Pattinson's Connie brings back memories of Al Pacino's Sonny Wortzik in Dog Day Afternoon from 1975 (graded B in my Quarterly Cinema Scan on April 1, 2012).  Both are amateur bank robbers who can't get out of their own way.  There's something about both actors and both characters that wins our hearts, even while they are committing felonies.  The funniest line in Good Time is when clueless Connie, a certified loser, yells at another character, "You're nothing but a [expletive] loser!"  He says it with a straight face, and means it!  

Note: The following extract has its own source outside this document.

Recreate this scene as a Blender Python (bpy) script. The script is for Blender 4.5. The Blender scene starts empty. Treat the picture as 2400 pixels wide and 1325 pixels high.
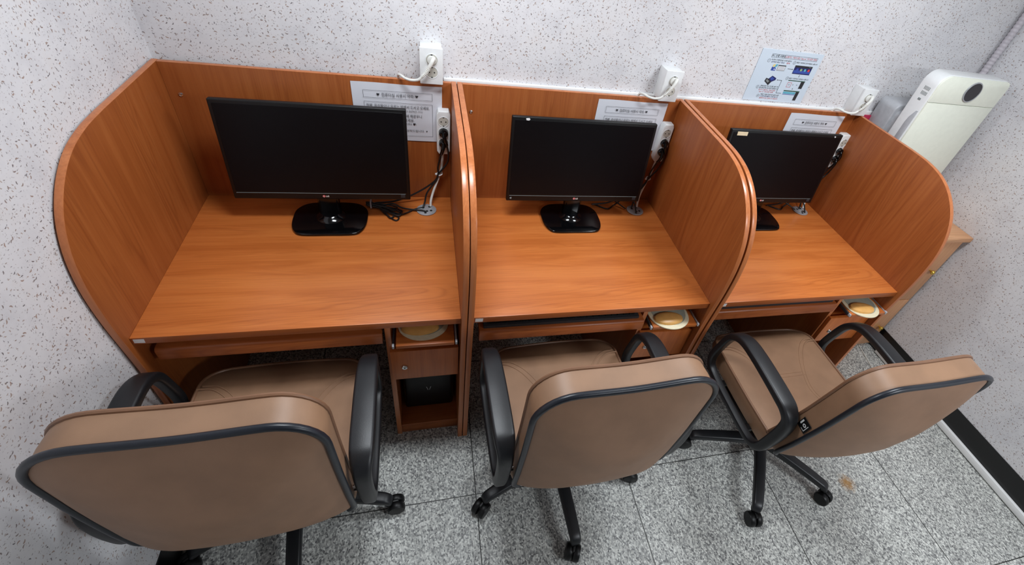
import bpy, bmesh, math, random
from mathutils import Vector, Matrix, Euler

PI = math.pi
random.seed(7)
C = bpy.context.scene.collection
sc = bpy.context.scene

# ------------------------------------------------------------------ camera
def make_camera():
    yaw, pitch, roll = -0.3728, 0.7074, 0.2192
    fl, px, py = 1098.64, 124.37, -46.83
    f = Vector((-math.sin(yaw)*math.cos(pitch), math.cos(yaw)*math.cos(pitch), -math.sin(pitch)))
    r = Vector((math.cos(yaw), math.sin(yaw), 0)); u = r.cross(f)
    c, s = math.cos(roll), math.sin(roll)
    r2 = c*r + s*u; u2 = -s*r + c*u
    cam = bpy.data.cameras.new('camera'); o = bpy.data.objects.new('camera', cam); C.objects.link(o)
    m = Matrix.Identity(4)
    for i in range(3):
        m[i][0] = r2[i]; m[i][1] = u2[i]; m[i][2] = -f[i]; m[i][3] = (0.7957, -1.7237, 1.9324)[i]
    o.matrix_world = m
    cam.sensor_fit = 'HORIZONTAL'; cam.sensor_width = 36.0
    cam.lens = fl/2400*36.0
    cam.shift_x = -px/2400; cam.shift_y = py/2400
    cam.clip_start = 0.02
    sc.camera = o
make_camera()

# ------------------------------------------------------------------ light
w = bpy.data.worlds.new('world'); sc.world = w; w.use_nodes = True
w.node_tree.nodes['Background'].inputs[0].default_value = (0.93, 0.96, 1.0, 1)
w.node_tree.nodes['Background'].inputs[1].default_value = 0.04
def area(name, loc, size, power, col=(0.93, 0.985, 1.04), rot=(0, 0, 0)):
    l = bpy.data.lights.new(name, 'AREA'); l.shape = 'RECTANGLE'; l.size, l.size_y = size
    l.energy = power; l.color = col
    o = bpy.data.objects.new(name, l); C.objects.link(o); o.location = loc; o.rotation_euler = rot
    return o
area('ceiling_or_fill_lamp', (0.85, -0.62, 2.25), (0.50, 0.22), 15.5)
area('ceiling_or_fill_lamp', (2.28, -0.80, 2.25), (0.50, 0.22), 17)
area('ceiling_or_fill_lamp', (2.75, -2.7, 2.28), (0.7, 0.4), 34)  # added fill behind the view, brightens chair backs, drawers and right floor
sc.view_settings.view_transform = 'Standard'; sc.view_settings.look = 'None'
sc.view_settings.gamma = 1; sc.view_settings.use_curve_mapping = False
sc.view_settings.exposure = 0.0

# ------------------------------------------------------------------ material helpers
def srgb(r, g, b):
    f = lambda v: (v/255/12.92) if v/255 <= 0.04045 else ((v/255+0.055)/1.055)**2.4
    return (f(r), f(g), f(b), 1)
class NT:
    def __init__(s, name):
        s.m = bpy.data.materials.new(name); s.m.use_nodes = True
        s.n = s.m.node_tree.nodes; s.l = s.m.node_tree.links
        s.b = s.n['Principled BSDF']
    def add(s, t, **k):
        n = s.n.new(t)
        for a, v in k.items(): setattr(n, a, v)
        return n
    def link(s, a, b): s.l.new(a, b)
    def setv(s, inp, v):
        if hasattr(v, 'is_output') or isinstance(v, bpy.types.NodeSocket): s.l.new(v, inp)
        else: inp.default_value = v
    def math(s, op, a, b=None, clamp=False):
        n = s.add('ShaderNodeMath', operation=op, use_clamp=clamp)
        s.setv(n.inputs[0], a)
        if b is not None: s.setv(n.inputs[1], b)
        return n.outputs[0]
    def mix(s, fac, a, b):
        n = s.add('ShaderNodeMix', data_type='RGBA')
        s.setv(n.inputs[0], fac); s.setv(n.inputs[6], a); s.setv(n.inputs[7], b)
        return n.outputs[2]
    def coords(s): return s.add('ShaderNodeTexCoord').outputs['Object']
    def mapping(s, v, scale=(1, 1, 1), loc=(0, 0, 0), rot=(0, 0, 0)):
        n = s.add('ShaderNodeMapping'); s.l.new(v, n.inputs[0])
        n.inputs['Scale'].default_value = scale; n.inputs['Location'].default_value = loc; n.inputs['Rotation'].default_value = rot
        return n.outputs[0]
    def noise(s, v, scale, detail=2, rough=0.5, dist=0.0):
        n = s.add('ShaderNodeTexNoise'); s.l.new(v, n.inputs['Vector'])
        n.inputs['Scale'].default_value = scale; n.inputs['Detail'].default_value = detail
        n.inputs['Roughness'].default_value = rough; n.inputs['Distortion'].default_value = dist
        return n.outputs['Fac']
    def ramp(s, fac, stops):
        n = s.add('ShaderNodeValToRGB'); s.setv(n.inputs[0], fac)
        e = n.color_ramp.elements
        while len(e) < len(stops): e.new(0.5)
        for el, (p, c) in zip(e, stops): el.position = p; el.color = c
        return n.outputs[0]
    def bump(s, h, strength=0.3, dist=0.001):
        n = s.add('ShaderNodeBump'); s.l.new(h, n.inputs['Height'])
        n.inputs['Strength'].default_value = strength; n.inputs['Distance'].default_value = dist
        s.l.new(n.outputs[0], s.b.inputs['Normal'])

def plain(name, col, rough=0.5, metal=0.0, noise=0.06, scale=60, coat=0.0, spec=0.5, bump=0.0):
    t = NT(name); v = t.coords()
    n = t.noise(v, scale, 3)
    dark = tuple(c*(1-noise) for c in col[:3])+(1,); lite = tuple(min(1, c*(1+noise)) for c in col[:3])+(1,)
    t.link(t.ramp(n, [(0.3, dark), (0.7, lite)]), t.b.inputs['Base Color'])
    t.b.inputs['Roughness'].default_value = rough; t.b.inputs['Metallic'].default_value = metal
    t.b.inputs['Coat Weight'].default_value = coat; t.b.inputs['Specular IOR Level'].default_value = spec
    if bump: t.bump(n, bump, 0.0006)
    return t.m

def wall_mat(name, axis):
    t = NT(name); co = t.coords()
    sep = t.add('ShaderNodeSeparateXYZ'); t.link(co, sep.inputs[0])
    a, b = (sep.outputs['X'], sep.outputs['Z']) if axis == 'x' else (sep.outputs['Y'], sep.outputs['Z'])
    def flecks(scale, offs, half, width, keep):
        cb = t.add('ShaderNodeCombineXYZ')
        t.link(t.math('ADD', t.math('MULTIPLY', a, scale), offs), cb.inputs[0]); t.link(t.math('MULTIPLY', b, scale), cb.inputs[1])
        vo = t.add('ShaderNodeTexVoronoi', voronoi_dimensions='2D', feature='F1'); t.link(cb.outputs[0], vo.inputs['Vector'])
        vo.inputs['Scale'].default_value = 1.0
        sub = t.add('ShaderNodeVectorMath', operation='SUBTRACT'); t.link(cb.outputs[0], sub.inputs[0]); t.link(vo.outputs['Position'], sub.inputs[1])
        cs = t.add('ShaderNodeSeparateColor'); t.link(vo.outputs['Color'], cs.inputs[0])
        ro = t.add('ShaderNodeVectorRotate', rotation_type='Z_AXIS'); t.link(sub.outputs[0], ro.inputs['Vector'])
        t.link(t.math('MULTIPLY', cs.outputs[0], 6.283), ro.inputs['Angle'])
        s2 = t.add('ShaderNodeSeparateXYZ'); t.link(ro.outputs[0], s2.inputs[0])
        # slightly bent fleck
        yy = t.math('ADD', s2.outputs[1], t.math('MULTIPLY', t.math('MULTIPLY', s2.outputs[0], s2.outputs[0]), 1.2))
        dx = t.math('DIVIDE', s2.outputs[0], half); dy = t.math('DIVIDE', yy, width)
        d = t.math('ADD', t.math('MULTIPLY', dx, dx), t.math('MULTIPLY', dy, dy))
        sz = t.math('ADD', t.math('MULTIPLY', cs.outputs[1], 0.9), 0.12)
        m = t.math('LESS_THAN', d, sz)
        return t.math('MULTIPLY', m, t.math('LESS_THAN', cs.outputs[2], keep)), cs.outputs[1]
    f1, v1 = flecks(62, 3.3, 0.30, 0.11, 0.50)
    f2, v2 = flecks(105, 17.1, 0.32, 0.13, 0.48)
    f3, v3 = flecks(150, 41.7, 0.34, 0.15, 0.35)
    base = t.ramp(t.noise(t.mapping(co, (9, 9, 9)), 1.0, 4, 0.65), [(0.3, srgb(211, 210, 213)), (0.55, srgb(222, 221, 223)), (0.75, srgb(220, 217, 217))])
    c3 = t.mix(t.math('MULTIPLY', f3, 0.35), base, srgb(150, 140, 140))
    c2 = t.mix(t.math('MULTIPLY', f2, 0.75), c3, t.ramp(v2, [(0.2, srgb(150, 138, 135)), (0.6, srgb(105, 100, 105)), (0.9, srgb(160, 135, 120))]))
    c1 = t.mix(t.math('MULTIPLY', f1, 0.88), c2, t.ramp(v1, [(0.15, srgb(150, 124, 110)), (0.45, srgb(84, 80, 86)), (0.6, srgb(112, 100, 98)), (0.9, srgb(160, 134, 120))]))
    t.link(c1, t.b.inputs['Base Color']); t.b.inputs['Roughness'].default_value = 0.75
    t.bump(t.noise(co, 120, 4, 0.7), 0.25, 0.001)
    return t.m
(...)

A tip of the cap to David Lopatin, who goes by "Oneohtrix Point Never," for the musical score.  Unlike the music in Dunkirk (reviewed here August 4; C) which drowned out a lot of the dialogue, the music in Good Time has the right combination of relatively high volume during non-verbal scenes, thereby adding to the excitement, but smartly toning down while the characters are talking. 

The story goes from fourth gear to second at the point of the movie when Connie enters an amusement park.  It stays in second too long for my liking, thus slipping its grade to B.